April 6th, 2009 on 7:44 pm
Very moving and enlightening piece, George. I’m looking forward to reading more from you soon.
April 6th, 2009 on 8:04 pm
Terrific story, George.
You’ll fit right in at MLR!
April 6th, 2009 on 9:30 pm
George, your words are like poetry. There was a beautiful rhythmic flow to them, a lovely alliteration of sound.
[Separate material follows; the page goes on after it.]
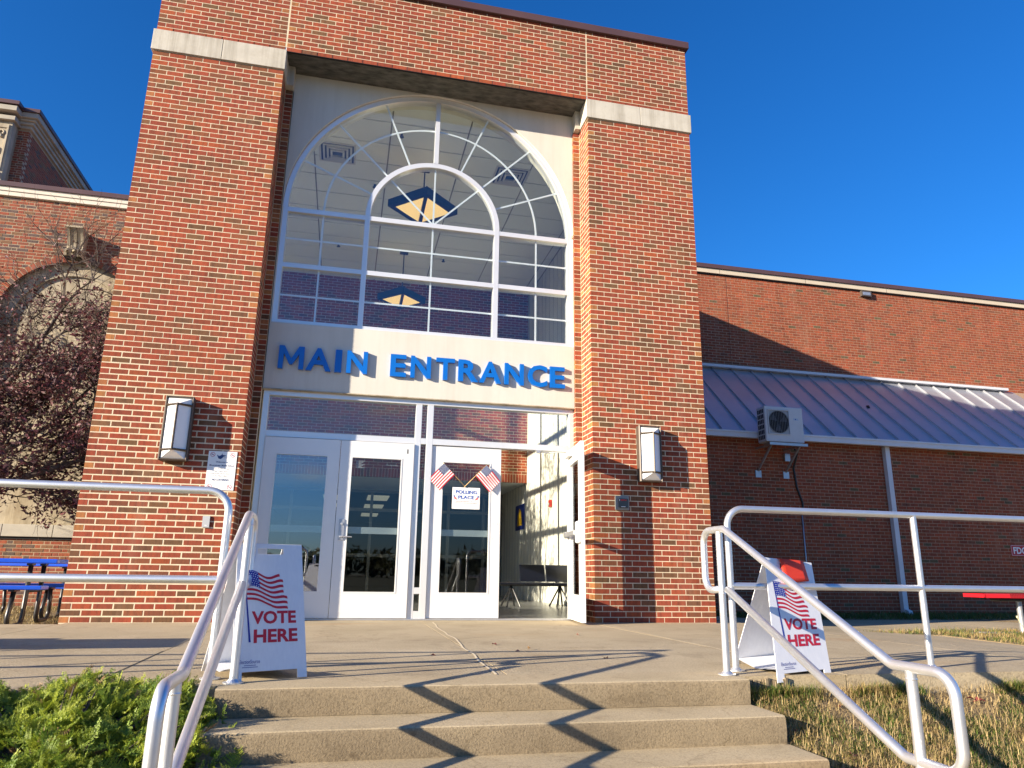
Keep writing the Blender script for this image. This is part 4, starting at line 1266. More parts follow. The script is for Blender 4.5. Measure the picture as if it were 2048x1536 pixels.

So glad you decided to join us.
BTW, my dad’s name was George so I have a fondness for that name. ;~D
April 7th, 2009 on 5:49 am
Very nice, George, and welcome to the table – I’m going to serve you up some lovely peaches. Eat. Drink. Above all, be Merry. Here at the MlR table, we don’t just eat, we dine on great writing.
Victor
April 7th, 2009 on 5:56 am
Welcome George, what a fabulous introduction.
Clare
April 7th, 2009 on 4:41 pm
Thanks for the welcome, all. Will attempt to live up to expectations.